La prima, è quella che mostra un operatore che con abilità acquisita nel tempo, muove avanti e indietro il nastro di un registratore a bobine fin quando sente perfettamente dove segnare con un speciale matita il punto nel quale dovrà tagliarlo. Una volta identificato il punto esercita un taglio con una lametta da rasoio. Congiunge le due parti con un adesivo particolare e riascolta l’operazione fatta.

La seconda, mostra sempre un operatore però questa volta seduto davanti ad uno schermo che analizza la rappresentazione digitale di un suono, e, con il clic del mouse, inserisce un marker che indica il punto di inizio e poi spostandosi con il mouse individua il punto di uscita. Riascolta velocemente la parte selezionata e poi con un clic la elimina o la copia o la sposta.

Solamente chi ha sperimentato tutte e due le tecniche può comprendere quanta abilità, pazienza e ascolto richiedesse la prima e quanto invece la seconda, abbia facilitato la vita ai tecnici audio. Ad una progressiva facilitazione della manipolazione digitale dei linguaggi audio e video, non ha corrisposto automaticamente una crescita della qualità dei contenuti, né tantomeno della creatività.

Nell’arco di circa dieci anni, dal 1995 al 2005 abbiamo visto la scomparsa dei dischi in vinile, dei nastri a bobina, delle cassette audio e di quelle video, e siamo passati nel giro di breve tempo all’uso dei compact disc, dei minidisk, dei DVD, per arrivare infine a registratori digitali con compactflash card o microdrive, e a videocamere sempre più compatte e potenti. Parallelamente lo sviluppo dei formati di compressione audio come l’mp3, che hanno aperto la rete al mondo della trasferibilità dell’audio, e lo sviluppo dei programmi di editing digitale, hanno trasformato radicalmente il rapporto tra produzione e riproduzione del suono.

Queste poche righe non fanno giustizia della complessità di questa svolta epocale nel campo delle telecomunicazioni.

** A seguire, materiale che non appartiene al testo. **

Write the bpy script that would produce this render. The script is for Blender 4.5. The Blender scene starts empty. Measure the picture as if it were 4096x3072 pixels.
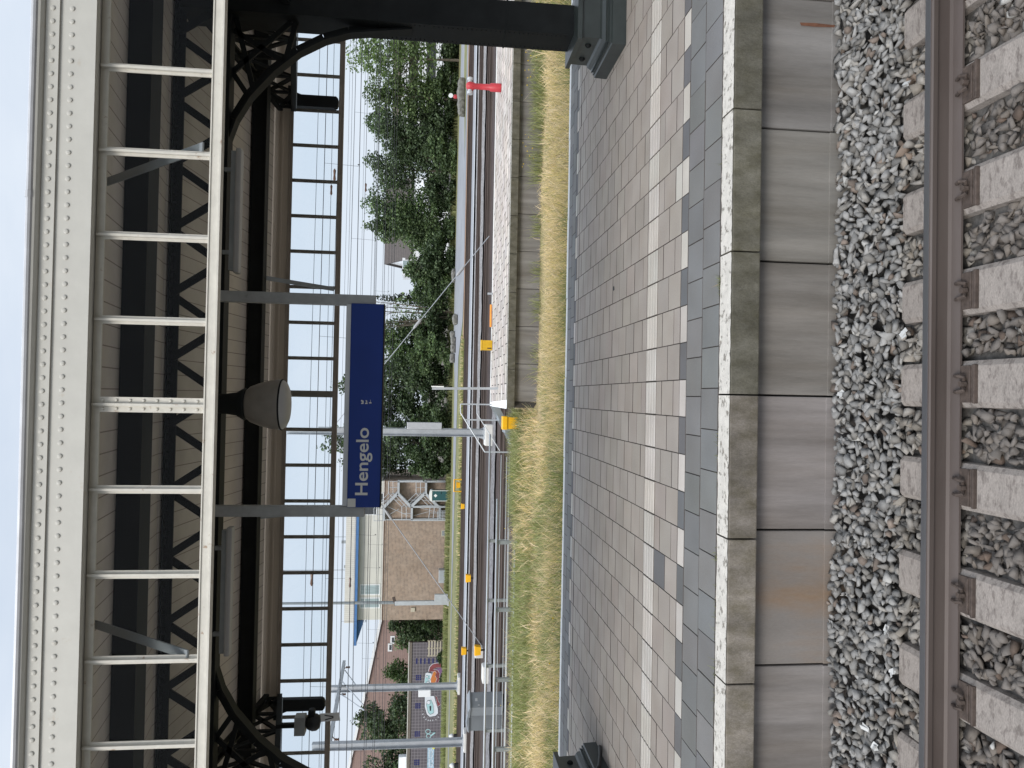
import bpy, bmesh, math, random
import numpy as np
from mathutils import Vector, Matrix
random.seed(7)
rng = np.random.default_rng(11)
SC = bpy.context.scene
COL = SC.collection
PI = math.pi

# ------------------------------------------------------------------ camera (phone held on its side: the picture is rolled by 90 degrees)
EYE, FPX = 2.86, 3037.0
_p, _y, _r = math.radians(6.42), math.radians(0.98), 0.0203
FW = Vector((math.sin(_y) * math.cos(_p), math.cos(_y) * math.cos(_p), -math.sin(_p)))
_h = Vector((math.cos(_y), -math.sin(_y), 0))
_up = _h.cross(FW)
RT = math.cos(_r) * _h + math.sin(_r) * _up
UP = math.cos(_r) * _up - math.sin(_r) * _h
def ray(x, y):
    return FW + ((1536 - y) / FPX) * RT - ((x - 2048) / FPX) * UP
def at(x, y, Y):
    d = ray(x, y); t = Y / d.y
    return Vector((0, 0, EYE)) + d * t
def atz(x, y, z):
    d = ray(x, y); t = (z - EYE) / d.z
    return Vector((0, 0, EYE)) + d * t
cam = bpy.data.cameras.new('camera'); co = bpy.data.objects.new('camera', cam); COL.objects.link(co)
M3 = Matrix((-UP, RT, -FW)).transposed()
co.matrix_world = Matrix.Translation((0, 0, EYE)) @ M3.to_4x4()
cam.sensor_width = 36; cam.lens = 36 * FPX / 4096; cam.clip_end = 2000; cam.clip_start = 0.05
SC.camera = co

# ------------------------------------------------------------------ helpers
WL = {}
def tag(o, label=None, cat=None, group=None, kind=None):
    if label: o['label'] = label
    if cat: o['category'] = cat
    if group: o['group'] = group
    if kind: o['kind'] = kind
    return o
def thing(name, label, cat, loc, group=None):
    o = bpy.data.objects.new(name, None); COL.objects.link(o)
    o.empty_display_size = 0.1; o.location = loc; WL[o] = Vector(loc)
    return tag(o, label, cat, group)
def link(name, me, mat, parent=None, origin=None):
    base = Vector(origin) if origin is not None else (WL[parent] if parent is not None else Vector((0, 0, 0)))
    if base.length > 0: me.transform(Matrix.Translation(-base))
    o = bpy.data.objects.new(name, me); COL.objects.link(o); WL[o] = base
    if mat is not None:
        for m in (mat if isinstance(mat, (list, tuple)) else [mat]): me.materials.append(m)
    if parent is not None:
        o.parent = parent; o.location = base - WL[parent]
    else:
        o.location = base
    return o
def dup(root, off, label=None, group=None):
    c = root.copy(); COL.objects.link(c); c.location = root.location + Vector(off); WL[c] = WL[root] + Vector(off)
    if label: c['label'] = label
    if group: c['group'] = group
    for ch in list(root.children):
        d = ch.copy(); COL.objects.link(d); d.parent = c; WL[d] = WL.get(ch, Vector()) + Vector(off)
        for g in list(ch.children):
            e = g.copy(); COL.objects.link(e); e.parent = d
    return c
def smooth(o):
    for p in o.data.polygons: p.use_smooth = True
    return o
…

L’evento della digitalizzazione ha comportato da una parte il cambio di apparati per l’elaborazione del suono e la produzione di programmi radiofonici, ma ha soprattutto imposto una riflessione su come stava cambiando la comunicazione, e come gli stessi media elettronici, radio e televisione, dovevano ripensarsi con la crescente diffusione di Internet.

Dal punto di vista didattico questo processo ha significato una revisione dei programmi, calibrando l’investimento di tempo da dedicare all’acquisizione della conoscenza e della manualità necessarie per l’utilizzo degli strumenti digitali, il tempo per esercitarsi con la produzione di programmi, e il tempo per comprendere come il fare radio doveva ripensarsi nell’era della digitalizzazione e della globalizzazione.

Come direbbe Henry Jenkins, la nuova cultura digitale è una cultura convergente che “richiede ai media di ripensare i vecchi concetti di consumo che hanno plasmato i processi decisionali di programmazione e di marketing”. La rigidità delle specializzazioni di settore che i media elettronici richiedevano marcava nitidamente dei confini tra chi faceva una cosa e chi l’altra.

Con la cultura digitale convergente, questi confini sbiadiscono e impongono maggiore flessibilità e una più ampia gamma di abilità comunica- tive che vanno dalla capacità di trattare una notizia fino alla capacità di pubblicarla autonomamente su di un sito.